> _PROBLEM DESCRIPTION_
Quote the whole listing word for word, please.

> _COLLECTED DATA_
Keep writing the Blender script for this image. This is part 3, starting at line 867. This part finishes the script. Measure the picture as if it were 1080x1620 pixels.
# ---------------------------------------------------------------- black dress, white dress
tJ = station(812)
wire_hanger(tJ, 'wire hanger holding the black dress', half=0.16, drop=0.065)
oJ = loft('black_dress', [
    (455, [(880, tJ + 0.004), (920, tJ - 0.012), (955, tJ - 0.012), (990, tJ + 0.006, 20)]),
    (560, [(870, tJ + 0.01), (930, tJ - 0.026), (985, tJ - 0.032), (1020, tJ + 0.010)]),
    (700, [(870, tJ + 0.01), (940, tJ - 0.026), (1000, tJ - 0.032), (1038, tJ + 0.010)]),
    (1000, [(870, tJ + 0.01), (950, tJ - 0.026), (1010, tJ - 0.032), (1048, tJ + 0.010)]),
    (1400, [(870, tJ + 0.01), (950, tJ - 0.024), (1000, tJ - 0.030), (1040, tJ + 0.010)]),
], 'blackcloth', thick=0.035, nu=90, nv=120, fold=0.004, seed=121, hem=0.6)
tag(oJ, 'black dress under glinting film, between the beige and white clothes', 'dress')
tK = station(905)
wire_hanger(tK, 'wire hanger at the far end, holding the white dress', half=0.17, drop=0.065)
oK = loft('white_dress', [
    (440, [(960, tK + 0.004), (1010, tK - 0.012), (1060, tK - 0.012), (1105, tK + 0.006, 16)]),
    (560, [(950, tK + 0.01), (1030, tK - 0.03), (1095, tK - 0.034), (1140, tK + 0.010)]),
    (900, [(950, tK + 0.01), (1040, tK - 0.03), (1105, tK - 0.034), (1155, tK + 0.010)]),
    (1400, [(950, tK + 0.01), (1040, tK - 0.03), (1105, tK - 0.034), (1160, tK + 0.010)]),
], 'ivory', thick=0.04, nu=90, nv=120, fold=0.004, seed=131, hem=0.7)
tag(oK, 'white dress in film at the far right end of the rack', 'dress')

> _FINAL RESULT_
Keep writing the Blender script for this image. This is part 3, starting at line 867. This part finishes the script. Measure the picture as if it were 1080x1620 pixels.
# ---------------------------------------------------------------- black dress, white dress
tJ = station(812)
wire_hanger(tJ, 'wire hanger holding the black dress', half=0.16, drop=0.065)
oJ = loft('black_dress', [
    (455, [(880, tJ + 0.004), (920, tJ - 0.012), (955, tJ - 0.012), (990, tJ + 0.006, 20)]),
    (560, [(870, tJ + 0.01), (930, tJ - 0.026), (985, tJ - 0.032), (1020, tJ + 0.010)]),
    (700, [(870, tJ + 0.01), (940, tJ - 0.026), (1000, tJ - 0.032), (1038, tJ + 0.010)]),
    (1000, [(870, tJ + 0.01), (950, tJ - 0.026), (1010, tJ - 0.032), (1048, tJ + 0.010)]),
    (1400, [(870, tJ + 0.01), (950, tJ - 0.024), (1000, tJ - 0.030), (1040, tJ + 0.010)]),
], 'blackcloth', thick=0.035, nu=90, nv=120, fold=0.004, seed=121, hem=0.6)
tag(oJ, 'black dress under glinting film, between the beige and white clothes', 'dress')
tK = station(905)
wire_hanger(tK, 'wire hanger at the far end, holding the white dress', half=0.17, drop=0.065)
oK = loft('white_dress', [
    (440, [(960, tK + 0.004), (1010, tK - 0.012), (1060, tK - 0.012), (1105, tK + 0.006, 16)]),
    (560, [(950, tK + 0.01), (1030, tK - 0.03), (1095, tK - 0.034), (1140, tK + 0.010)]),
    (900, [(950, tK + 0.01), (1040, tK - 0.03), (1105, tK - 0.034), (1155, tK + 0.010)]),
    (1400, [(950, tK + 0.01), (1040, tK - 0.03), (1105, tK - 0.034), (1160, tK + 0.010)]),
], 'ivory', thick=0.04, nu=90, nv=120, fold=0.004, seed=131, hem=0.7)
tag(oK, 'white dress in film at the far right end of the rack', 'dress')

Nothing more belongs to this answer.